Samsung Patent Infringement Case Must Stay in Texas, Caltech Tells Court


A rebuttal brief submitted by The California Institute of Technology (Caltech) opposed Samsung Electronics America Inc.’s motion to transfer venue in the software coding-related dispute. The heavily redacted filing said that Samsung’s request improperly raises the defense that it had a valid license for some of the asserted patents, and nevertheless, that the request must be rejected for failure to provide a full transfer analysis.

Caltech filed the case last December after winning a trial against Apple and Broadcom for infringement of most of the patents asserted against Samsung. The suit, filed in the Eastern District of Texas, alleged that Samsung infringed several of its coding correction patents through use of them in consumer electronics, like its computers, tablets, phones, and smart watches.

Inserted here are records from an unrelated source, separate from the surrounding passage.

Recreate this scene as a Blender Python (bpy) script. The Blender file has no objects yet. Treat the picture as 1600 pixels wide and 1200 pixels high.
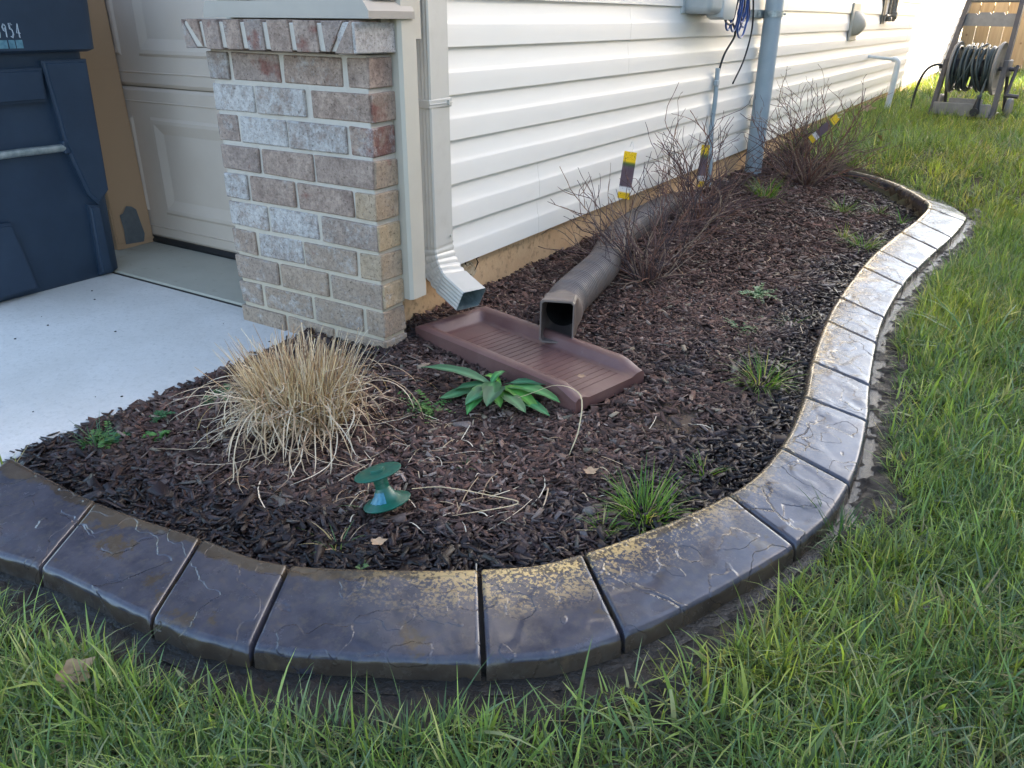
import bpy, bmesh, math, random
import numpy as np
from mathutils import Vector, Matrix, noise as mnoise
random.seed(7); rng = np.random.default_rng(7)
R_ = math.radians
scene = bpy.context.scene
COL = scene.collection

# ------------------------------------------------------------------ camera
cam_d = bpy.data.cameras.new("camera"); cam = bpy.data.objects.new("camera", cam_d); COL.objects.link(cam)
cam_d.sensor_width = 36.0; cam_d.lens = 27.97; cam_d.clip_start = 0.02; cam_d.clip_end = 500
ax = Vector((0.84621391, 0.53280086, 0.00672833)); ay = Vector((0.2280062, -0.35065731, -0.90832408)); az = Vector((-0.48159651, 0.77017057, -0.41821299))
cam.matrix_world = Matrix(((ax.x, -ay.x, -az.x, 0), (ax.y, -ay.y, -az.y, 0), (ax.z, -ay.z, -az.z, 0.85), (0, 0, 0, 1)))
scene.camera = cam

# ------------------------------------------------------------------ light
SUN_AZ = math.atan2(0.58, 0.81)      # from +Y towards +X
SUN_EL = R_(21)
world = bpy.data.worlds.new("World"); scene.world = world; world.use_nodes = True
wn = world.node_tree; bg = wn.nodes["Background"]
sky = wn.nodes.new("ShaderNodeTexSky"); sky.sky_type = 'NISHITA'; sky.sun_disc = False
sky.sun_elevation = SUN_EL; sky.sun_rotation = SUN_AZ; sky.altitude = 100
sky.air_density = 1.0; sky.dust_density = 2.3; sky.ozone_density = 1.0
wn.links.new(sky.outputs[0], bg.inputs[0]); bg.inputs[1].default_value = 0.15
sd = bpy.data.lights.new("sun", 'SUN'); sd.energy = 4.5; sd.angle = R_(0.5); sd.color = (1.0, 0.90, 0.74)
sun = bpy.data.objects.new("sun", sd); COL.objects.link(sun)
sv = Vector((math.sin(SUN_AZ) * math.cos(SUN_EL), math.cos(SUN_AZ) * math.cos(SUN_EL), math.sin(SUN_EL)))
sun.rotation_euler = sv.to_track_quat('Z', 'Y').to_euler()
vs = scene.view_settings
vs.view_transform = 'Standard'; vs.look = 'None'; vs.gamma = 1; vs.use_curve_mapping = False
vs.exposure = 2.5
scene.render.engine = 'CYCLES'; scene.cycles.max_bounces = 7; scene.cycles.use_denoising = True

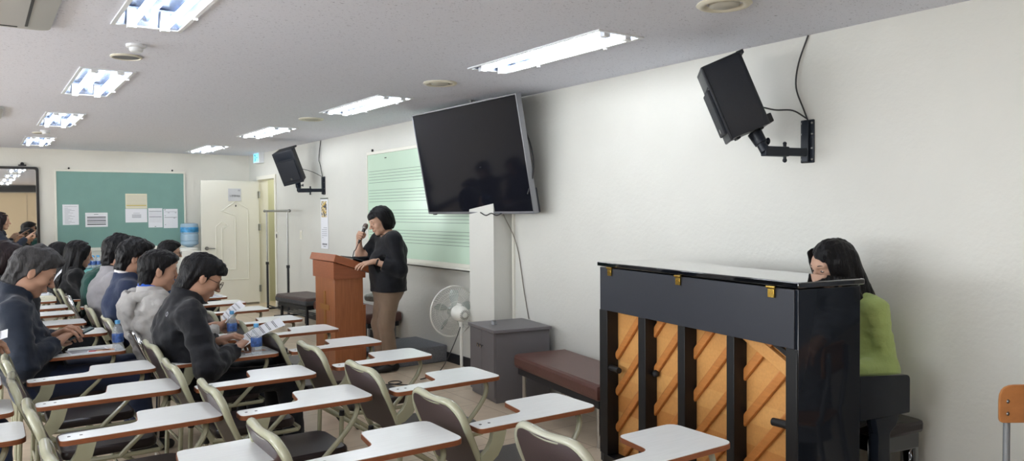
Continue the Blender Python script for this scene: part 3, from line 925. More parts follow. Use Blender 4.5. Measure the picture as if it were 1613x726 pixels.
tag(MB().tube(smoothpath([(3.60, 5.60, 1.475), (3.605, 5.52, 1.45), (3.606, 5.44, 1.468), (3.606, 5.36, 1.45), (3.60, 5.28, 1.465)], 5), 0.005, 8).build('dangling_plug_cable', M['cable']),
    'short black cable dangling under the television', 'cable')

# ------------------------------------------------------------------ loudspeakers on wall brackets
def speaker(label, c, n, up, w, h, d, taper=.72):
    n = Vector(n).normalized(); up = Vector(up); up = (up - n * up.dot(n)).normalized(); rt = up.cross(n)
    rot = Matrix((rt, up, n)).transposed()
    t = thing('loudspeaker', label, 'loudspeaker', c, 0, 'black wall loudspeakers')
    t.rotation_euler = rot.to_euler()
    # tapered cabinet
    b = MB()
    wf, wb = w / 2, w / 2 * taper
    o = roundpoly([(-wf, d / 2), (wf, d / 2), (wb, -d / 2), (-wb, -d / 2)], [.008, .008, .03, .03])
    b.prism(o, -h / 2, h / 2, Matrix(((1, 0, 0, 0), (0, 0, 1, 0), (0, 1, 0, 0), (0, 0, 0, 1))), 0.006)
    b.build('cabinet', M['black_plastic'], t)
    f = MB().box((0, 0, d / 2 + .004), (w + .012, h + .014, .016), .006)
    f.box((0, h / 2 + .004, 0.0), (w * .96, .010, d), .004)
    fr = f.build('baffle', M['black_plastic'], t)
    # horn recess on the upper front
    hm = MB()
    a_, b_, z = w * .42, h * .105, d / 2 + .0125
    hy = h * .36
    hm.raw([(-a_, hy - b_, z), (a_, hy - b_, z), (a_, hy + b_, z), (-a_, hy + b_, z), (-a_ * .35, hy - b_ * .6, z + .004), (a_ * .35, hy - b_ * .6, z + .004), (a_ * .35, hy + b_ * .2, z + .001), (-a_ * .35, hy + b_ * .2, z + .001)],
           [(0, 1, 5, 4), (1, 2, 6, 5), (2, 3, 7, 6), (3, 0, 4, 7), (4, 5, 6, 7)])
    hm.box((0, hy - b_ - .006, z), (w * .84, .006, .008), .002)
    hm.build('horn', M['black_metal'], t)
    g = MB().box((0, -h * .10, d / 2 + .018), (w * .90, h * .62, .018), .006).build('grille', M['grille'], t)
    MB().lathe([(0, 0), (.014, 0), (.014, .002), (0, .0025)], 20, Matrix.Translation((w * .0, -h * .34, d / 2 + .027))).build('badge', M['steel'], t)
    fe = MB()
    fe.box((0, -h / 2 + .03, -d / 2 - .012), (w * .5, .05, .035), .005)
    fe.build('rear_fitting', M['black_plastic'], t)
    MB().box((0, h / 2 + .002, -d / 2 + .005), (w * .9, .022, .04), .004).build('top_lug', M['black_plastic'], t)
    for s in (-.3, .3): MB().box((0, -h / 2 - .005, s * d), (w * .5, .012, .02), .003).build('foot', M['black_plastic'], t)
    return t, rot
def bracket(label, wy, wz, elbow, spk_bottom):
    t = thing('speaker_bracket', label, 'bracket', (XR, wy, wz), 0, 'black speaker brackets')
    def lc(p): return Vector((p[0] - XR, p[1] - wy, p[2] - wz))
    p = MB().box2((-.012, -.042, -.12), (0, .042, .12), .008)
    p.box2((-.035, -.02, -.115), (-.011, .02, .115), .004)
    p.build('wall_plate', M['black_metal'], t)
    b = MB()
    for y in (-.03, .03):
        for z in (-.1, -.04, .04, .1):
            b.sphere((-.012, y, z), .007, 8)
    b.build('bolt', M['steel'], t)
    e = lc(elbow); s0 = Vector((-.03, 0, -.062))
    mid = s0 + (e - s0) * .52
    MB().box((s0 + mid) / 2, ((mid - s0).length, .038, .044), .005, rot=(mid - s0).to_track_quat('X', 'Z').to_matrix()).build('outer_arm', M['black_metal'], t)
    MB().box((mid + e) / 2, ((e - mid).length + .03, .048, .054), .006, rot=(e - mid).to_track_quat('X', 'Z').to_matrix()).build('inner_arm', M['black_metal'], t)
    k = MB().cyl(mid + Vector((0, 0, -.045)), mid + Vector((0, 0, .045)), .009).sphere(mid + Vector((0, 0, -.047)), .013, 10).sphere(mid + Vector((0, 0, .045)), .011, 10)
    k.build('clamp_bolt', M['black_metal'], t)
    q = lc(spk_bottom)
    st = MB().cyl(e, e + (q - e) * .5, .028, .026).cyl(e + (q - e) * .4, q, .034, .040).build('swivel', M['black_metal'], t)
    kn = e + (q - e) * .55
    MB().cyl(kn, kn + Vector((.055, -.01, .0)), .007).sphere(kn + Vector((.06, -.01, .0)), .016, 10, (0.5, 1, 1.3)).build('thumb_screw', M['black_metal'], t)
# near speaker
c2 = Vector((3.42, 2.735, 2.095))
n2 = Vector((-.655, .655, -.375)); up2 = Vector((-.27, .27, .93))
s2, r2 = speaker('near black loudspeaker on a wall bracket, side on, above the piano', c2, n2, up2, .27, .41, .215, .93)
e2 = (3.515, 2.60, 1.802); b2 = c2 - r2 @ Vector((0, .215, .03))
bracket('near black wall bracket carrying the speaker above the piano', 2.53, 1.862, e2, b2)
tag(MB().tube(smoothpath([(3.790, 2.526, 2.448), (3.788, 2.585, 2.30), (3.788, 2.60, 2.17), (3.786, 2.55, 2.04), (3.775, 2.51, 1.96)], 6), 0.0045, 8).build('speaker_cable', M['cable']),
    'black cable dropping from the ceiling to the near speaker bracket', 'cable')
tag(MB().tube(smoothpath([tuple(c2 - r2 @ Vector((0, .10, .115))), (3.63, 2.62, 2.035), (3.70, 2.56, 2.03), (3.765, 2.515, 1.985)], 6), 0.0045, 8).build('speaker_lead', M['cable']),
    'short black lead looping from the near speaker to its bracket', 'cable')
# far speaker
c1 = Vector((3.44, 10.00, 2.107))
yaw, tilt, rl = 3.992, -.344, .227
nn = Vector((math.cos(yaw) * math.cos(tilt), math.sin(yaw) * math.cos(tilt), math.sin(tilt)))
rr = Vector((0, 0, 1)).cross(nn).normalized(); uu = nn.cross(rr)
uu = uu * math.cos(rl) - rr * math.sin(rl)
s1, r1 = speaker('far black loudspeaker facing the audience above the door side wall', c1, nn, uu, .28, .44, .20)
b1 = c1 - r1 @ Vector((0, .225, .02))
bracket('far black wall bracket carrying the speaker near the calendar', 9.746, 1.84, (3.475, 9.80, 1.775), b1)
tag(MB().tube(smoothpath([(3.79, 9.83, 2.445), (3.788, 9.90, 2.21), (3.788, 9.86, 2.13), (3.775, 9.74, 1.95)], 6), 0.005, 8).build('speaker_cable', M['cable']),
    'black cable dropping from the ceiling to the far speaker bracket', 'cable')
tag(MB().tube(smoothpath([tuple(c1 - r1 @ Vector((0, .05, .10))), (3.66, 9.84, 2.03), (3.77, 9.75, 1.96)], 6), 0.004, 8).build('speaker_lead', M['cable']),
    'short black lead from the far speaker to its bracket', 'cable')

# ------------------------------------------------------------------ green music board
def music_board():
    Y0, Y1, Z0, Z1 = 5.812, 8.33, 0.985, 2.150
    t = thing('music_board', 'pale green board with music staves on the right wall behind the presenter', 'music board', (XR, (Y0 + Y1) / 2, 0))
    hy = (Y1 - Y0) / 2
    MB().box2((-.016, -hy, Z0), (0, hy, Z1), .002).build('board', M['green_board'], t)
    f = MB()
    f.box2((-.024, -hy - .012, Z1), (0, hy + .012, Z1 + .035), .003)
    f.box2((-.024, -hy - .012, Z0 - .035), (0, hy + .012, Z0), .003)
    f.box2((-.024, hy, Z0), (0, hy + .016, Z1), .003)
    f.build('frame', M['white_frame'], t)
    l = MB()
    for top in (1.955, 1.735, 1.505, 1.285):
        for k in range(5):
            z = top - k * .033
            l.box2((-.0172, -hy + .005, z - .002), (-.0158, hy - .03, z + .002))
    l.build('staff_lines', M['staff'], t)
    MB().box2((-.10, -hy, Z0 - .06), (0, hy, Z0 - .045), .003).box2((-.10, -hy, Z0 - .06), (-.09, hy, Z0 - .025), .003).build('tray', M['white_frame'], t)
    MB().box2((-.02, hy - .5, Z1 - .06), (-.015, hy - .46, Z1 - .05)).build('magnet', M['dark_metal'], t)
    hk = MB()
    for y in (hy - .12, -hy + .5):
        hk.box((-.01, y, Z1 + .05), (.02, .02, .03), .004)
    hk.build('hook', M['dark_metal'], t)
    tag(place(MB().cyl((0, -.06, 0), (0, .06, 0), .009, seg=10).build('marker_pen', M['cable']), (XR - .045, 7.42, Z0 - .036), .15), 'black marker pen on the tray of the green board', 'marker pen')
music_board()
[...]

In May, Samsung answered the complaint. The company asserted various defenses including non-infringement, invalidity, and license.

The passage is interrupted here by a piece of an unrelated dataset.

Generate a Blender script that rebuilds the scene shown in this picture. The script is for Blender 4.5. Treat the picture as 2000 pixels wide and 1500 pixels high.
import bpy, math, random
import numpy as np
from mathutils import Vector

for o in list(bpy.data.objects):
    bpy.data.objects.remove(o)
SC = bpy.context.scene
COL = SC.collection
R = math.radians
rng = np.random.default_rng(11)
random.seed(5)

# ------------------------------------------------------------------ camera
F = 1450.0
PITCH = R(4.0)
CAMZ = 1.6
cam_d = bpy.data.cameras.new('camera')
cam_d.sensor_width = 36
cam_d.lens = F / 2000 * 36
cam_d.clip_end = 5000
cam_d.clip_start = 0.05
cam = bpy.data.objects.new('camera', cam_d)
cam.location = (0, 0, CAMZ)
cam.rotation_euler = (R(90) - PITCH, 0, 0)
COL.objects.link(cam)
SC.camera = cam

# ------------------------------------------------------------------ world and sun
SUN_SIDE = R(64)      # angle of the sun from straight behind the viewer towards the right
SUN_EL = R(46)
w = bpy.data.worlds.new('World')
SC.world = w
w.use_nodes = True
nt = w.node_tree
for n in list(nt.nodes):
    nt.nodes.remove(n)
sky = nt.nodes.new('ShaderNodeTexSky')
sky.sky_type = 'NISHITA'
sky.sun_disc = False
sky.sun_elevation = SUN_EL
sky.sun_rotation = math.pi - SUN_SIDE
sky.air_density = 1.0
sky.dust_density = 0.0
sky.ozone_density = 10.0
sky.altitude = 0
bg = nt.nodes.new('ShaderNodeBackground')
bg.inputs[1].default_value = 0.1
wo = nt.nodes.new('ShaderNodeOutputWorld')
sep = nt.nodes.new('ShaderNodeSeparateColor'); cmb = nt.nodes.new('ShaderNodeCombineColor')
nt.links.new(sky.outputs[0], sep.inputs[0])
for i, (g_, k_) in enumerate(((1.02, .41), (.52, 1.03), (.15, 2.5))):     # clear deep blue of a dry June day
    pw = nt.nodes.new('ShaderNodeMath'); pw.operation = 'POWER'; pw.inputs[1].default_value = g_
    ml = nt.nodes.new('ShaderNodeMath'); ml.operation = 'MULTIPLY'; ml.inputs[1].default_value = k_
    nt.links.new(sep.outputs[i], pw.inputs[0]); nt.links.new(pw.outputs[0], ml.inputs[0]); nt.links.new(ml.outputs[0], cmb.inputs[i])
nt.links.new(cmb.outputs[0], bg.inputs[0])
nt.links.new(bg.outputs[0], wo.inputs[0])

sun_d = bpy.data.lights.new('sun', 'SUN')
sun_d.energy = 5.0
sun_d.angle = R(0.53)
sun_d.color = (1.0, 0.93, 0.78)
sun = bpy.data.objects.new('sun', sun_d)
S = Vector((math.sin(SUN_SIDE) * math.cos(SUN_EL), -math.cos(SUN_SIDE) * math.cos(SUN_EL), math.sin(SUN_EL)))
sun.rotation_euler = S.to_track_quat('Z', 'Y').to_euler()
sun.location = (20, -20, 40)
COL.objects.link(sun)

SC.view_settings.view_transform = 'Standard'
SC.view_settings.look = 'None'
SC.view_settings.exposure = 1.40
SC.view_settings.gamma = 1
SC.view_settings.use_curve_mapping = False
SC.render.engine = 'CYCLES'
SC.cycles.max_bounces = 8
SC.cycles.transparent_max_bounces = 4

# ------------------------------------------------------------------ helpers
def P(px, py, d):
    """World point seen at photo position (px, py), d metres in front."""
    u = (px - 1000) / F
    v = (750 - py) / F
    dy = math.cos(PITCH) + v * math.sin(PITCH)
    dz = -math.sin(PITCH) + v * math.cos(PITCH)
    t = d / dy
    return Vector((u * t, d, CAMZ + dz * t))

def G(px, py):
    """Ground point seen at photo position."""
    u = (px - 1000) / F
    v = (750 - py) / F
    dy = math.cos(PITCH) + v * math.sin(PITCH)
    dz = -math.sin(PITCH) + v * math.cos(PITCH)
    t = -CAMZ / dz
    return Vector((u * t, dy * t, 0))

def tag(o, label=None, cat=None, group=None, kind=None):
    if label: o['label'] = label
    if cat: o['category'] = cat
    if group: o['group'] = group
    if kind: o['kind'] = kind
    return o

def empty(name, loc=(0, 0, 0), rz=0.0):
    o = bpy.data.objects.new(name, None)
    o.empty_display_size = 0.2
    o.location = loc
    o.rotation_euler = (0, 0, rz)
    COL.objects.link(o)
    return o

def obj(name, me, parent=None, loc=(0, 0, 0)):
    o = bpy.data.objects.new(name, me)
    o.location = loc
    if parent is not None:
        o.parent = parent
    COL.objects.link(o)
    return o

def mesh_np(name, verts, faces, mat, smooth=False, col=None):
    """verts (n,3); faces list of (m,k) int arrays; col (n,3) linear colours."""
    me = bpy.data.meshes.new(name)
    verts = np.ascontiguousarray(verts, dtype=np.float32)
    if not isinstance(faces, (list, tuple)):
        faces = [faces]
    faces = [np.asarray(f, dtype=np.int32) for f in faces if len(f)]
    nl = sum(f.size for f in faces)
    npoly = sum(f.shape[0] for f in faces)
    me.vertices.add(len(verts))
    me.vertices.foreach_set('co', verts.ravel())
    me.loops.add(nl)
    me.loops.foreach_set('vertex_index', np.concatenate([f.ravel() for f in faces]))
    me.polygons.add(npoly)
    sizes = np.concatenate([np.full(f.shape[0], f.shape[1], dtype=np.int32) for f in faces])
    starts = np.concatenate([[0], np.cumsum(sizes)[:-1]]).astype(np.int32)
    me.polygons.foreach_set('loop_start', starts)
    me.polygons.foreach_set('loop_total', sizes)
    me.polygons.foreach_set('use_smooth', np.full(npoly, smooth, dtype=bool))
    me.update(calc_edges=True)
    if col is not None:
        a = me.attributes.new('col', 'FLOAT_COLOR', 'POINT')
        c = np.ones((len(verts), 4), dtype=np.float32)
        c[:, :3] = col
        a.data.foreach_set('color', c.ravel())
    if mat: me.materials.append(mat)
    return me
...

Last week, the private, non-profit university in Pasadena, Calif. argued that Samsung has no right to move the case to the Central District of California. “Samsung’s motion to transfer venue is built on a series of unsupported assertions that fail to coalesce in any way to warrant its requested relief,” the filing said.

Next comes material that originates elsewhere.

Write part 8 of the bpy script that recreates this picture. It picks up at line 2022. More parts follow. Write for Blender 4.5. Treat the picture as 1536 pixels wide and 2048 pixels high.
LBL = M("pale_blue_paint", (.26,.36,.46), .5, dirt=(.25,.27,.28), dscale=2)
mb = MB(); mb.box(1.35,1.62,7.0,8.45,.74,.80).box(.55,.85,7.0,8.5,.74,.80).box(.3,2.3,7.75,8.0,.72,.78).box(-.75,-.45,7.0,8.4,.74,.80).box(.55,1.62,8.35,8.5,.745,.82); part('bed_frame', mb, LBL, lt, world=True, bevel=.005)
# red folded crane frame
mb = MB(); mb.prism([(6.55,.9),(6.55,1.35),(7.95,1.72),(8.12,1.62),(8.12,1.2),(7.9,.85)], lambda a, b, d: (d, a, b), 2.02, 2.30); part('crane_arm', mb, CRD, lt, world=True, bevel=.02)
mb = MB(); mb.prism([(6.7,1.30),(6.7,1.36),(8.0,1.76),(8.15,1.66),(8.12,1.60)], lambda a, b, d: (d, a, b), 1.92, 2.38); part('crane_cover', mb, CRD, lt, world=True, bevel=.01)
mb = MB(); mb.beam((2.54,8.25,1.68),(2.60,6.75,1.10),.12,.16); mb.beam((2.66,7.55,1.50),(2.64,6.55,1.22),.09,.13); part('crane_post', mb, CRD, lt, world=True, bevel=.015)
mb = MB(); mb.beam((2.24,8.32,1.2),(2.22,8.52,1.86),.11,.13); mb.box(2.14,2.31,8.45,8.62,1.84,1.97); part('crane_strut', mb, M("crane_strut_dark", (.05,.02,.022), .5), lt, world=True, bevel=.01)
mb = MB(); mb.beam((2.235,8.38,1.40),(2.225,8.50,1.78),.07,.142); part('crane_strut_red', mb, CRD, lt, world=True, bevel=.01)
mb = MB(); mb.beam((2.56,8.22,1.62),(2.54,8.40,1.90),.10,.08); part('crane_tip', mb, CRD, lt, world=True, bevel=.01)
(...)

Instead, it cast the motion as half-baked and an attempt to circumvent the parties’ forum selection agreement and obtain third-party discovery to support its license defense. Caltech said the defense is not meritous, citing the file histories of the patents-in-suit and the course of conduct between Caltech and a third-party licensee. The plaintiff called Samsung’s claims to rights as a contract beneficiary “attenuated,” and said that the court should reject them as a basis for transfer. 

Caltech is represented by Susman Godfrey LLP and Samsung by Gillam & Smith LLP and Kirkland and Ellis LLP.